Problem details:
Restate every line of the material, word for word.

* START *

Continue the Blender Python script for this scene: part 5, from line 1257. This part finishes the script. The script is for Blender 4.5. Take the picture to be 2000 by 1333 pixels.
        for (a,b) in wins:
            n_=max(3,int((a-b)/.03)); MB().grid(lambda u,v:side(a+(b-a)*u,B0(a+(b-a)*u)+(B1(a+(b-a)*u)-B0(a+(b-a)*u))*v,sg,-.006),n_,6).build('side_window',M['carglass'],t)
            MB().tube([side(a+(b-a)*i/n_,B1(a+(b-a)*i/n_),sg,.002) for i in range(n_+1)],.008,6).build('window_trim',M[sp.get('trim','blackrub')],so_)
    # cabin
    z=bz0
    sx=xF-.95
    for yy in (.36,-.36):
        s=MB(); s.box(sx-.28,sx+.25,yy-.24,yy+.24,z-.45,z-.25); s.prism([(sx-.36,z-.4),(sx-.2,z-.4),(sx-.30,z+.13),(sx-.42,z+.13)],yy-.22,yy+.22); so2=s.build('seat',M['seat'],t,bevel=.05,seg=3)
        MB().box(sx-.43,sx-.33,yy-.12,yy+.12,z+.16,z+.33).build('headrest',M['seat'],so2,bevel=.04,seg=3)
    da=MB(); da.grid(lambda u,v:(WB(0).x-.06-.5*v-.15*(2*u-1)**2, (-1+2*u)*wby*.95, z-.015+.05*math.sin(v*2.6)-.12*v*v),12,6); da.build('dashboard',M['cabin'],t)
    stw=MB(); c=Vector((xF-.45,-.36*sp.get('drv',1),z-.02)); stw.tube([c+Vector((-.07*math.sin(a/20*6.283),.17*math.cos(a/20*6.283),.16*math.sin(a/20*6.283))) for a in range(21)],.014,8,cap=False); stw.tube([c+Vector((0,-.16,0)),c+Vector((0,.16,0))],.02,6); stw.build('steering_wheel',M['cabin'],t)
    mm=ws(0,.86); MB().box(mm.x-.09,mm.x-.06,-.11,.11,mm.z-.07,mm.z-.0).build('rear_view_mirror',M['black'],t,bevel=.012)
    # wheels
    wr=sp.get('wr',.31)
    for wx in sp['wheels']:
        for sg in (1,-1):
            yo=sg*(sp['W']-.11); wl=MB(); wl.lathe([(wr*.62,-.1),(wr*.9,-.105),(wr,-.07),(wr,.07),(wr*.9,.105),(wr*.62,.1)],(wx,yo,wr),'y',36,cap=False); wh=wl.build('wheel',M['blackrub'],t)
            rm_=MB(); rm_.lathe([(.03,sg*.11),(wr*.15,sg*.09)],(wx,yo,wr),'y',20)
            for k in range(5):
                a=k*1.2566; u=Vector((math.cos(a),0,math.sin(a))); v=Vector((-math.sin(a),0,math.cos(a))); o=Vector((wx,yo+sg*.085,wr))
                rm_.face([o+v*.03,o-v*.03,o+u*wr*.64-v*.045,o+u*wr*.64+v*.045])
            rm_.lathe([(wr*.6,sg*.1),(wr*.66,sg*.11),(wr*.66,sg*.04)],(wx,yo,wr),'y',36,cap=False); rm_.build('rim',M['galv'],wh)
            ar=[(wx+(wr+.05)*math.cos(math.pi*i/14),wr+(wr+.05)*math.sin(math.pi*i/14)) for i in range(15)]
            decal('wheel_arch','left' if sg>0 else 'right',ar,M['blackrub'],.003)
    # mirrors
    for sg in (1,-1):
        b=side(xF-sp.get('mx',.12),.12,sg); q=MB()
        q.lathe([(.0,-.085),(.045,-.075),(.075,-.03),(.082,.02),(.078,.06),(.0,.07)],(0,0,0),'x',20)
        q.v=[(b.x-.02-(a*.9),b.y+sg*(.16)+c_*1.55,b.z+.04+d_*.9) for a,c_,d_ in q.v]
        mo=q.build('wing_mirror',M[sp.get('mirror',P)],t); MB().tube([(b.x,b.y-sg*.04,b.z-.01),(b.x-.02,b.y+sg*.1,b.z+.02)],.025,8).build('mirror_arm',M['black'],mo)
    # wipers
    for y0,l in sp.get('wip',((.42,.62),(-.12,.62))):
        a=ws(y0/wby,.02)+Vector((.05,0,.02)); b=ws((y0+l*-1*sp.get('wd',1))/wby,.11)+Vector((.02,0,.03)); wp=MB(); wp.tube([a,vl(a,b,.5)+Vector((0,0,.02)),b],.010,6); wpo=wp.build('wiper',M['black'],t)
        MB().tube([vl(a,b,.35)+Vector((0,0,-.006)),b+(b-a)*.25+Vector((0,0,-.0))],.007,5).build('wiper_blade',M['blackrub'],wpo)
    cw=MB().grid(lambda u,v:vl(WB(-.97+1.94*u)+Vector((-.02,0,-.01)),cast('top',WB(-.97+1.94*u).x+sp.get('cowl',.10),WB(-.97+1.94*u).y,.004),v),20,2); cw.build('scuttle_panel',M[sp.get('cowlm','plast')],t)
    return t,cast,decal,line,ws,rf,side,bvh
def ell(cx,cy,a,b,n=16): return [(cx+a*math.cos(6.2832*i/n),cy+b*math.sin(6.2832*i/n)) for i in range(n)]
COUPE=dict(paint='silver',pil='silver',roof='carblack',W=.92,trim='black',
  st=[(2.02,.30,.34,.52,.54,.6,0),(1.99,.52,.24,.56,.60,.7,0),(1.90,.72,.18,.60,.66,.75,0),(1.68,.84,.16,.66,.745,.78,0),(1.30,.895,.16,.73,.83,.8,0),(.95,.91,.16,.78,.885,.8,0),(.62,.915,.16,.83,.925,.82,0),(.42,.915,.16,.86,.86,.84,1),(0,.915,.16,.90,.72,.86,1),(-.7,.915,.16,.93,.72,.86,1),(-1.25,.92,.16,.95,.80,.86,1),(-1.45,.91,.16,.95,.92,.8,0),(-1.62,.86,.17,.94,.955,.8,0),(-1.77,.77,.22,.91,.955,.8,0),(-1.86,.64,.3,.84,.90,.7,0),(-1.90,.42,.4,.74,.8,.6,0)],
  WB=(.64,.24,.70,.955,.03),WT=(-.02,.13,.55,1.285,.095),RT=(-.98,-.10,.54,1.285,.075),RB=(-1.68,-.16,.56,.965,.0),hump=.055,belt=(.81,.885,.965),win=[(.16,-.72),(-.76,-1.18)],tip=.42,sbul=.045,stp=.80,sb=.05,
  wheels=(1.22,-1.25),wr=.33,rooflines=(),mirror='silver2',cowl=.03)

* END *

Task solution:
Continue the Blender Python script for this scene: part 5, from line 1257. This part finishes the script. The script is for Blender 4.5. Take the picture to be 2000 by 1333 pixels.
        for (a,b) in wins:
            n_=max(3,int((a-b)/.03)); MB().grid(lambda u,v:side(a+(b-a)*u,B0(a+(b-a)*u)+(B1(a+(b-a)*u)-B0(a+(b-a)*u))*v,sg,-.006),n_,6).build('side_window',M['carglass'],t)
            MB().tube([side(a+(b-a)*i/n_,B1(a+(b-a)*i/n_),sg,.002) for i in range(n_+1)],.008,6).build('window_trim',M[sp.get('trim','blackrub')],so_)
    # cabin
    z=bz0
    sx=xF-.95
    for yy in (.36,-.36):
        s=MB(); s.box(sx-.28,sx+.25,yy-.24,yy+.24,z-.45,z-.25); s.prism([(sx-.36,z-.4),(sx-.2,z-.4),(sx-.30,z+.13),(sx-.42,z+.13)],yy-.22,yy+.22); so2=s.build('seat',M['seat'],t,bevel=.05,seg=3)
        MB().box(sx-.43,sx-.33,yy-.12,yy+.12,z+.16,z+.33).build('headrest',M['seat'],so2,bevel=.04,seg=3)
    da=MB(); da.grid(lambda u,v:(WB(0).x-.06-.5*v-.15*(2*u-1)**2, (-1+2*u)*wby*.95, z-.015+.05*math.sin(v*2.6)-.12*v*v),12,6); da.build('dashboard',M['cabin'],t)
    stw=MB(); c=Vector((xF-.45,-.36*sp.get('drv',1),z-.02)); stw.tube([c+Vector((-.07*math.sin(a/20*6.283),.17*math.cos(a/20*6.283),.16*math.sin(a/20*6.283))) for a in range(21)],.014,8,cap=False); stw.tube([c+Vector((0,-.16,0)),c+Vector((0,.16,0))],.02,6); stw.build('steering_wheel',M['cabin'],t)
    mm=ws(0,.86); MB().box(mm.x-.09,mm.x-.06,-.11,.11,mm.z-.07,mm.z-.0).build('rear_view_mirror',M['black'],t,bevel=.012)
    # wheels
    wr=sp.get('wr',.31)
    for wx in sp['wheels']:
        for sg in (1,-1):
            yo=sg*(sp['W']-.11); wl=MB(); wl.lathe([(wr*.62,-.1),(wr*.9,-.105),(wr,-.07),(wr,.07),(wr*.9,.105),(wr*.62,.1)],(wx,yo,wr),'y',36,cap=False); wh=wl.build('wheel',M['blackrub'],t)
            rm_=MB(); rm_.lathe([(.03,sg*.11),(wr*.15,sg*.09)],(wx,yo,wr),'y',20)
            for k in range(5):
                a=k*1.2566; u=Vector((math.cos(a),0,math.sin(a))); v=Vector((-math.sin(a),0,math.cos(a))); o=Vector((wx,yo+sg*.085,wr))
                rm_.face([o+v*.03,o-v*.03,o+u*wr*.64-v*.045,o+u*wr*.64+v*.045])
            rm_.lathe([(wr*.6,sg*.1),(wr*.66,sg*.11),(wr*.66,sg*.04)],(wx,yo,wr),'y',36,cap=False); rm_.build('rim',M['galv'],wh)
            ar=[(wx+(wr+.05)*math.cos(math.pi*i/14),wr+(wr+.05)*math.sin(math.pi*i/14)) for i in range(15)]
            decal('wheel_arch','left' if sg>0 else 'right',ar,M['blackrub'],.003)
    # mirrors
    for sg in (1,-1):
        b=side(xF-sp.get('mx',.12),.12,sg); q=MB()
        q.lathe([(.0,-.085),(.045,-.075),(.075,-.03),(.082,.02),(.078,.06),(.0,.07)],(0,0,0),'x',20)
        q.v=[(b.x-.02-(a*.9),b.y+sg*(.16)+c_*1.55,b.z+.04+d_*.9) for a,c_,d_ in q.v]
        mo=q.build('wing_mirror',M[sp.get('mirror',P)],t); MB().tube([(b.x,b.y-sg*.04,b.z-.01),(b.x-.02,b.y+sg*.1,b.z+.02)],.025,8).build('mirror_arm',M['black'],mo)
    # wipers
    for y0,l in sp.get('wip',((.42,.62),(-.12,.62))):
        a=ws(y0/wby,.02)+Vector((.05,0,.02)); b=ws((y0+l*-1*sp.get('wd',1))/wby,.11)+Vector((.02,0,.03)); wp=MB(); wp.tube([a,vl(a,b,.5)+Vector((0,0,.02)),b],.010,6); wpo=wp.build('wiper',M['black'],t)
        MB().tube([vl(a,b,.35)+Vector((0,0,-.006)),b+(b-a)*.25+Vector((0,0,-.0))],.007,5).build('wiper_blade',M['blackrub'],wpo)
    cw=MB().grid(lambda u,v:vl(WB(-.97+1.94*u)+Vector((-.02,0,-.01)),cast('top',WB(-.97+1.94*u).x+sp.get('cowl',.10),WB(-.97+1.94*u).y,.004),v),20,2); cw.build('scuttle_panel',M[sp.get('cowlm','plast')],t)
    return t,cast,decal,line,ws,rf,side,bvh
def ell(cx,cy,a,b,n=16): return [(cx+a*math.cos(6.2832*i/n),cy+b*math.sin(6.2832*i/n)) for i in range(n)]
COUPE=dict(paint='silver',pil='silver',roof='carblack',W=.92,trim='black',
  st=[(2.02,.30,.34,.52,.54,.6,0),(1.99,.52,.24,.56,.60,.7,0),(1.90,.72,.18,.60,.66,.75,0),(1.68,.84,.16,.66,.745,.78,0),(1.30,.895,.16,.73,.83,.8,0),(.95,.91,.16,.78,.885,.8,0),(.62,.915,.16,.83,.925,.82,0),(.42,.915,.16,.86,.86,.84,1),(0,.915,.16,.90,.72,.86,1),(-.7,.915,.16,.93,.72,.86,1),(-1.25,.92,.16,.95,.80,.86,1),(-1.45,.91,.16,.95,.92,.8,0),(-1.62,.86,.17,.94,.955,.8,0),(-1.77,.77,.22,.91,.955,.8,0),(-1.86,.64,.3,.84,.90,.7,0),(-1.90,.42,.4,.74,.8,.6,0)],
  WB=(.64,.24,.70,.955,.03),WT=(-.02,.13,.55,1.285,.095),RT=(-.98,-.10,.54,1.285,.075),RB=(-1.68,-.16,.56,.965,.0),hump=.055,belt=(.81,.885,.965),win=[(.16,-.72),(-.76,-1.18)],tip=.42,sbul=.045,stp=.80,sb=.05,
  wheels=(1.22,-1.25),wr=.33,rooflines=(),mirror='silver2',cowl=.03)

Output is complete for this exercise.